Cationic and anionic dyes adsorption from wastewater by clay-chitosan composite: An integrated experimental and modeling study

Water contamination with organic dyes is a significant environmental concern because it results in serious problems that threaten public health. In this study, a clay-based composite from Safi City, coated with chitosan (Cs), was used as an adsorbent (SRC/Cs) to remove co-existing dyes (methylene blue (MB) and congo red (CR)) from aqueous solution. Characterization methods such as Fourier infrared transform spectroscopy (FT-IR), X-ray diffraction (XRD), scanning electron microscopy (SEM) coupled with EDX, and zero charge point determination were performed to understand the adsorption mechanisms of the co-pollutants in the adsorbent's surface. The effects of pertinent parameters, such as initial dye concentration, adsorbent's dose, reaction time, pH, and temperature, were optimized to maximize the adsorption of both anionic and cationic dyes.
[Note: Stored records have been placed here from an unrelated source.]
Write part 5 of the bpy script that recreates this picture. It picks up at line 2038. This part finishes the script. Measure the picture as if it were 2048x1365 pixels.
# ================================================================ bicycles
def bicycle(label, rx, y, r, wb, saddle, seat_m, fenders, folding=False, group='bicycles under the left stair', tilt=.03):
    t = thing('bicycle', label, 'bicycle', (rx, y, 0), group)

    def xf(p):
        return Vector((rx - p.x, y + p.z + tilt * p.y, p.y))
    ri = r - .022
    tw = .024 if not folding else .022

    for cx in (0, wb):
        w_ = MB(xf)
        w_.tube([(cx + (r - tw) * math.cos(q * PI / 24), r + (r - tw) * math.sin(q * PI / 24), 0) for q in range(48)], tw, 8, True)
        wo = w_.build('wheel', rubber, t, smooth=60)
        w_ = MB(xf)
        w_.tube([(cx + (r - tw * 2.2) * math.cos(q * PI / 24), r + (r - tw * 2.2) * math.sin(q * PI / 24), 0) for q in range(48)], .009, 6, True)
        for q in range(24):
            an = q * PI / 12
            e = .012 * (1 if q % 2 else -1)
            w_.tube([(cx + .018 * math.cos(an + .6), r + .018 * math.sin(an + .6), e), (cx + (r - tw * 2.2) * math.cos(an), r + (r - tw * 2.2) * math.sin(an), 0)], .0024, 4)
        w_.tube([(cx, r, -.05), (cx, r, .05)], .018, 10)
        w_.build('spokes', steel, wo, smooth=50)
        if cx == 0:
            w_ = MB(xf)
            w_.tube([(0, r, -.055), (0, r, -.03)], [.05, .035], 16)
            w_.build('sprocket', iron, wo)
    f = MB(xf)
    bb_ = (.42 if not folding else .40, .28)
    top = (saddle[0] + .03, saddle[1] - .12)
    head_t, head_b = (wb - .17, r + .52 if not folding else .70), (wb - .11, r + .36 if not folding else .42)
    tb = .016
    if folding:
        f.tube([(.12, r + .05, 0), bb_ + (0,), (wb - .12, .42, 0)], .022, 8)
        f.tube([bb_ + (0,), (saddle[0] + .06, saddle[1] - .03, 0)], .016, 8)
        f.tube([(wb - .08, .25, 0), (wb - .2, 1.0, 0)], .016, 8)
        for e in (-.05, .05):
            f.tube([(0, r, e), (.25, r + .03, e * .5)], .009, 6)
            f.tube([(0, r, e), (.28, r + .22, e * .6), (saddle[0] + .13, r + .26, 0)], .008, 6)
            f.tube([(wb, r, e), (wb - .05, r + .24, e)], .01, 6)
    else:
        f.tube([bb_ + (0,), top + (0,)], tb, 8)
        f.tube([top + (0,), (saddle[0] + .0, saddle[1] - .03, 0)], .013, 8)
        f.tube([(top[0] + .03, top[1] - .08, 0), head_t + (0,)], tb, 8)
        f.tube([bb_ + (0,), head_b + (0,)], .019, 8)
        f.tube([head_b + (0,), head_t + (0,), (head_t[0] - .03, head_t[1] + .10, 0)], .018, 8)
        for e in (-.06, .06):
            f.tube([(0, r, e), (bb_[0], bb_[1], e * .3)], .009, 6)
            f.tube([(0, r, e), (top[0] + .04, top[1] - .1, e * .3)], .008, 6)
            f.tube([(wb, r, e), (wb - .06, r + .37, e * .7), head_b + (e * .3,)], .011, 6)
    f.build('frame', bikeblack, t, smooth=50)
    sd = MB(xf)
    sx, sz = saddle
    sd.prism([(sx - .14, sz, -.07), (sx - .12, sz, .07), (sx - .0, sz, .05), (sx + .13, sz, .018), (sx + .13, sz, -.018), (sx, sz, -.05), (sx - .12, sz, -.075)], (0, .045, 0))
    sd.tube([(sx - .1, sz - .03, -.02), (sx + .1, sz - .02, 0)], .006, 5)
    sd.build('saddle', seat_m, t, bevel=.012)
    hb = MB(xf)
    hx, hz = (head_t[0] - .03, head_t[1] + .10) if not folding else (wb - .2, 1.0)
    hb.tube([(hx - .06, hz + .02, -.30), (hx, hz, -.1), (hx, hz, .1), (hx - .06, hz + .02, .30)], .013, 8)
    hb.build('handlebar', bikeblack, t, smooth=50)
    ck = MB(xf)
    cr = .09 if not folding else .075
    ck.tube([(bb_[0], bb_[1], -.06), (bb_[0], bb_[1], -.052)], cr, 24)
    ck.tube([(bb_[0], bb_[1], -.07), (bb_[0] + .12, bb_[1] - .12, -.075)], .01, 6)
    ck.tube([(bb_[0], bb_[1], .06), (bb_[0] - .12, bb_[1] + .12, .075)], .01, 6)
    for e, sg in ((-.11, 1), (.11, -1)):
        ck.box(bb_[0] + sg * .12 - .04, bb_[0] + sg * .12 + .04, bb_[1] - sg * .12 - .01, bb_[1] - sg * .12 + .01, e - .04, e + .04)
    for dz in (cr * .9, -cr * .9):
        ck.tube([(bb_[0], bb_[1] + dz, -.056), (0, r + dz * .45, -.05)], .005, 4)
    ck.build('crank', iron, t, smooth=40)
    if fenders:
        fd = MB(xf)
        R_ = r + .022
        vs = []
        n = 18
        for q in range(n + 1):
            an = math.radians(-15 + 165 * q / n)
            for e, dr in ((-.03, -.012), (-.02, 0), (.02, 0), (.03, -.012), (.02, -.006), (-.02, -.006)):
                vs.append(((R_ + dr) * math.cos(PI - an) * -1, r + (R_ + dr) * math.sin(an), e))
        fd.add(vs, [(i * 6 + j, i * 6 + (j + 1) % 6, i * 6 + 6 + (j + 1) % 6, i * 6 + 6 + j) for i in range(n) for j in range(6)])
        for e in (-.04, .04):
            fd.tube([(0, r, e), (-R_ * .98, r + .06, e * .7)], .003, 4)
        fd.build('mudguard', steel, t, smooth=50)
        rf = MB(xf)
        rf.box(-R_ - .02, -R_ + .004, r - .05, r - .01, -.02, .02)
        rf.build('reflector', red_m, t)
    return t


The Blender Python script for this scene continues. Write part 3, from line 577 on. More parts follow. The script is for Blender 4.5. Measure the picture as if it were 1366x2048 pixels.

The Langmuir, Freundlich, and Temkin isotherm models were applied to simulate experimental data. The DFT method was used to identify the key mechanism for MB and CR adsorption. It was found that the composite with 30% (w/w) CS and 70% (w/w) clay showed a complete removal of the target dye with an initial dye concentration of 20 mg/L at optimized pH 2 (CR) and pH 4 (MB), 60 min of reaction time, and 600 rpm of agitation speed. The Langmuir model was suitable for modeling the MB dye adsorption, while the Temkin isotherm was representative to describe CR adsorption. The adsorption capacities of both MB and CR dyes were 97.08 mg/g and 80.9 mg/g, respectively. The kinetic study showed that their adsorption process followed the pseudo-second-order. Thermodynamic parameters such as Delta H0, Delta G0, and Delta S0 imply that the adsorption reaction was spontaneous and endothermic. Overall, this study implies the potential of the composite as a novel adsorbent for removing MB and CR in single and binary systems.